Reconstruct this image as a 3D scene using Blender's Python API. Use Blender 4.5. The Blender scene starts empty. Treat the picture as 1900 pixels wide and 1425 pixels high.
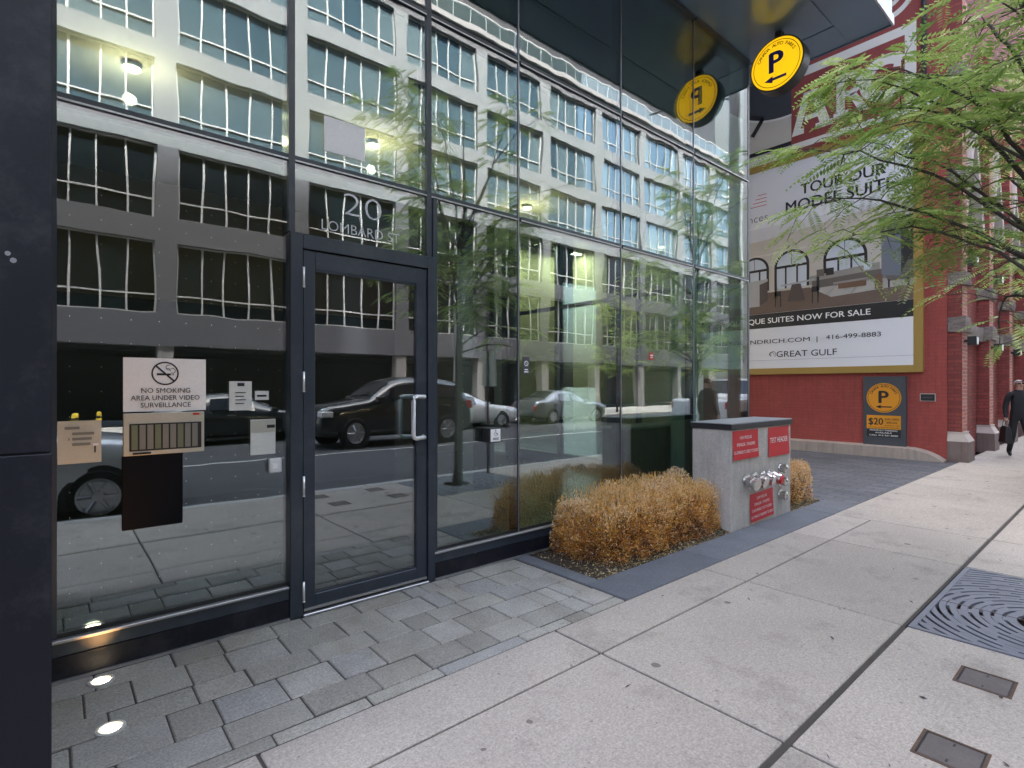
import bpy, math, random
import numpy as np
from mathutils import Vector, Matrix, noise as mnoise
R = math.radians
sc = bpy.context.scene

# ------------------------------------------------------------------ camera, sky, sun, exposure
cam_d = bpy.data.cameras.new('camera'); cam = bpy.data.objects.new('camera', cam_d)
sc.collection.objects.link(cam); sc.camera = cam
cam.location = (0, -3.6, 1.5); cam.rotation_euler = (R(90), 0, R(-40.5))
cam_d.sensor_width = 36; cam_d.lens = 36 * 1000 / 1900; cam_d.shift_y = 0.0018
cam_d.clip_start = 0.05; cam_d.clip_end = 2000

SUN_EL, SUN_ROT = 55, -6
w = bpy.data.worlds.new('World'); sc.world = w; w.use_nodes = True
nt = w.node_tree; bg = nt.nodes['Background']
sky = nt.nodes.new('ShaderNodeTexSky'); sky.sky_type = 'NISHITA'; sky.sun_disc = False
sky.sun_elevation = R(SUN_EL); sky.sun_rotation = R(SUN_ROT)
sky.air_density = .8; sky.dust_density = 9.0; sky.ozone_density = 1.0
nt.links.new(sky.outputs[0], bg.inputs[0]); bg.inputs[1].default_value = 0.15
sun_d = bpy.data.lights.new('sun', 'SUN'); sun_d.energy = 2.0; sun_d.angle = R(2); sun_d.color = (1, .975, .95)
sun = bpy.data.objects.new('sun', sun_d); sc.collection.objects.link(sun)
sdir = Vector((math.sin(R(SUN_ROT)) * math.cos(R(SUN_EL)), math.cos(R(SUN_ROT)) * math.cos(R(SUN_EL)), math.sin(R(SUN_EL))))
sun.rotation_euler = (-sdir).to_track_quat('-Z', 'Y').to_euler(); sun.location = (0, -10, 30)
vs = sc.view_settings
vs.view_transform = 'Standard'; vs.look = 'None'; vs.exposure = 3.6; vs.gamma = 1; vs.use_curve_mapping = False
sc.cycles.use_denoising = True; sc.cycles.max_bounces = 10; sc.cycles.glossy_bounces = 6
sc.cycles.transparent_max_bounces = 24; sc.cycles.caustics_reflective = False; sc.cycles.sample_clamp_indirect = 6

# ------------------------------------------------------------------ helpers
COL = sc.collection
MATS = {}
def new_mat(name):
    m = bpy.data.materials.new(name); m.use_nodes = True; MATS[name] = m
    return m, m.node_tree, m.node_tree.nodes['Principled BSDF']
def nd(t, typ, **kw):
    n = t.nodes.new(typ)
    for k, v in kw.items():
        if k in n.inputs: n.inputs[k].default_value = v
        else: setattr(n, k, v)
    return n
def mth(t, op, a, b=None, clamp=False):
    n = t.nodes.new('ShaderNodeMath'); n.operation = op; n.use_clamp = clamp
    for i, v in enumerate((a, b)):
        if v is None: continue
        if isinstance(v, (int, float)): n.inputs[i].default_value = v
        else: t.links.new(v, n.inputs[i])
    return n.outputs[0]
def world_pos(t): return t.nodes.new('ShaderNodeNewGeometry').outputs['Position']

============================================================

Task statement » Repeat the data exactly in full, omitting its pictures.

Solved exercise »
Reconstruct this image as a 3D scene using Blender's Python API. Use Blender 4.5. The Blender scene starts empty. Treat the picture as 1900 pixels wide and 1425 pixels high.
import bpy, math, random
import numpy as np
from mathutils import Vector, Matrix, noise as mnoise
R = math.radians
sc = bpy.context.scene

# ------------------------------------------------------------------ camera, sky, sun, exposure
cam_d = bpy.data.cameras.new('camera'); cam = bpy.data.objects.new('camera', cam_d)
sc.collection.objects.link(cam); sc.camera = cam
cam.location = (0, -3.6, 1.5); cam.rotation_euler = (R(90), 0, R(-40.5))
cam_d.sensor_width = 36; cam_d.lens = 36 * 1000 / 1900; cam_d.shift_y = 0.0018
cam_d.clip_start = 0.05; cam_d.clip_end = 2000

SUN_EL, SUN_ROT = 55, -6
w = bpy.data.worlds.new('World'); sc.world = w; w.use_nodes = True
nt = w.node_tree; bg = nt.nodes['Background']
sky = nt.nodes.new('ShaderNodeTexSky'); sky.sky_type = 'NISHITA'; sky.sun_disc = False
sky.sun_elevation = R(SUN_EL); sky.sun_rotation = R(SUN_ROT)
sky.air_density = .8; sky.dust_density = 9.0; sky.ozone_density = 1.0
nt.links.new(sky.outputs[0], bg.inputs[0]); bg.inputs[1].default_value = 0.15
sun_d = bpy.data.lights.new('sun', 'SUN'); sun_d.energy = 2.0; sun_d.angle = R(2); sun_d.color = (1, .975, .95)
sun = bpy.data.objects.new('sun', sun_d); sc.collection.objects.link(sun)
sdir = Vector((math.sin(R(SUN_ROT)) * math.cos(R(SUN_EL)), math.cos(R(SUN_ROT)) * math.cos(R(SUN_EL)), math.sin(R(SUN_EL))))
sun.rotation_euler = (-sdir).to_track_quat('-Z', 'Y').to_euler(); sun.location = (0, -10, 30)
vs = sc.view_settings
vs.view_transform = 'Standard'; vs.look = 'None'; vs.exposure = 3.6; vs.gamma = 1; vs.use_curve_mapping = False
sc.cycles.use_denoising = True; sc.cycles.max_bounces = 10; sc.cycles.glossy_bounces = 6
sc.cycles.transparent_max_bounces = 24; sc.cycles.caustics_reflective = False; sc.cycles.sample_clamp_indirect = 6

# ------------------------------------------------------------------ helpers
COL = sc.collection
MATS = {}
def new_mat(name):
    m = bpy.data.materials.new(name); m.use_nodes = True; MATS[name] = m
    return m, m.node_tree, m.node_tree.nodes['Principled BSDF']
def nd(t, typ, **kw):
    n = t.nodes.new(typ)
    for k, v in kw.items():
        if k in n.inputs: n.inputs[k].default_value = v
        else: setattr(n, k, v)
    return n
def mth(t, op, a, b=None, clamp=False):
    n = t.nodes.new('ShaderNodeMath'); n.operation = op; n.use_clamp = clamp
    for i, v in enumerate((a, b)):
        if v is None: continue
        if isinstance(v, (int, float)): n.inputs[i].default_value = v
        else: t.links.new(v, n.inputs[i])
    return n.outputs[0]
def world_pos(t): return t.nodes.new('ShaderNodeNewGeometry').outputs['Position']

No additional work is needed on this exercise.